My dad subsequently turned a violent shade of purple and refused to talk to me for the rest of the evening, which I thought was answer enough.

But the questions wouldn’t stop poking around my brain. I became increasingly terrified of who I descended from. My grandmother was born in 1936, the year Hitler came to power. Could she have been a part of Hitler’s Youth? Had my grandfather fought for the German army? And, most of all, what did this mean for me? How could I ever possibly make up for the atrocities that had been committed under my family’s watch? And what did my family history say about me as a person? I let myself become consumed by this image of my family without considering the reality of their lives.

For a considerable part of my life, I didn’t take into account that morality is a series of shades of gray, not black and white. I convinced myself that my family fit into the category of ‘evil,’ and refused to see them as anything other than just that. I decided, definitively, that my family had been nothing more than Nazis. Evil, detestable, and unforgivable.

And then, one day, I sat down with my Oma to talk.

She told me that I had been named after her mother, Clara. She told me that during the war, Clara had stolen a radio. Stealing a radio was punishable by death. She told me that Clara had listened to the radio every night, and on February 14, 1945, she heard a report that Dresden would be bombed. She told her children to take cakes she had baked for them and one item and run. They ran, SS soldiers shooting at them as they went, out into the countryside where they hid for days.

She told me that she had many friends who were taken away mysteriously in the middle of the night and never heard from again. As a nine year old girl, she watched as the lovely lady who lived on the floor above them and sang opera slowly caught fire and burned to ash.

My great-grandfather was in his fifties during the war. He was a farmer, and stayed a farmer until the German army became so desperate for troops that they drafted fifty-year-olds. When he was drafted, he immediately surrendered to France to wait out the rest of the war as a POW rather than fight for a cause he didn’t believe in.
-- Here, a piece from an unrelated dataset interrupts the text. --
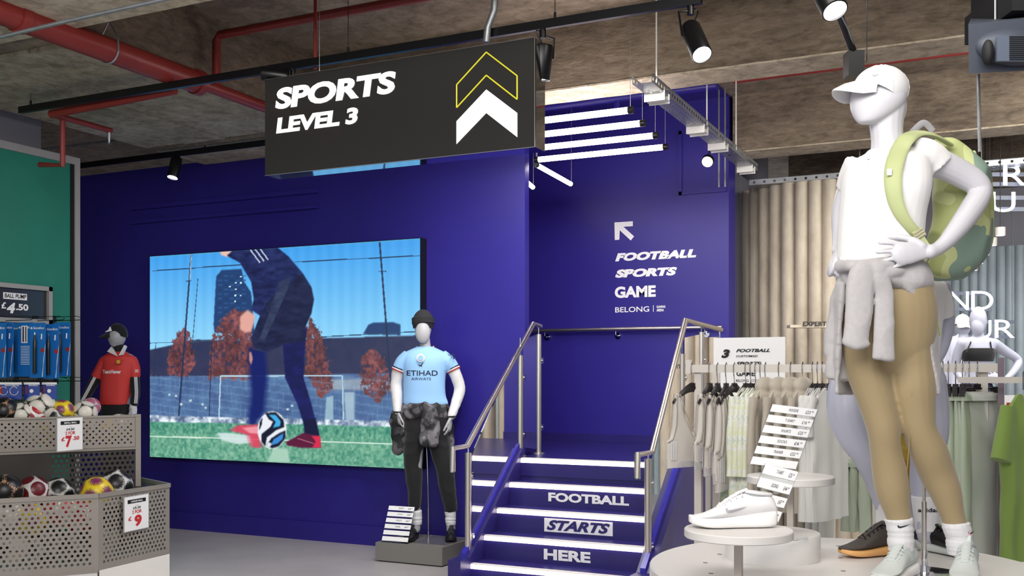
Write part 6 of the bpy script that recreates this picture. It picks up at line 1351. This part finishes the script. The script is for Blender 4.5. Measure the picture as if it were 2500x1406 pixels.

My family members were not heroes. They were people caught up the darkest part of human history, and I think they did everything they could to ride it out. And in my heart, I think that they were brave in the only way they could be.

I convinced myself that they had been evil, that there were only two types of people in history: bad and good. But history is so much more than it is in textbooks. I needed to listen rather than assume in order to learn that “good” and “bad” could not possibly describe my grandmother’s experience during World War II. History, and family history at that, is simply composed of humans doing the best they can to survive. I think that is something I can strive to do as well.

Commentary by Bernice Arricale

Clara grants a kind of grace to those who were “brave in the only way they could be” and this soul-saving empathy allows for healing to begin and wholeness to be restored. Even people we care about can fall far short of our expectations. What do we do with shame that we feel on behalf of some of those who share our tent?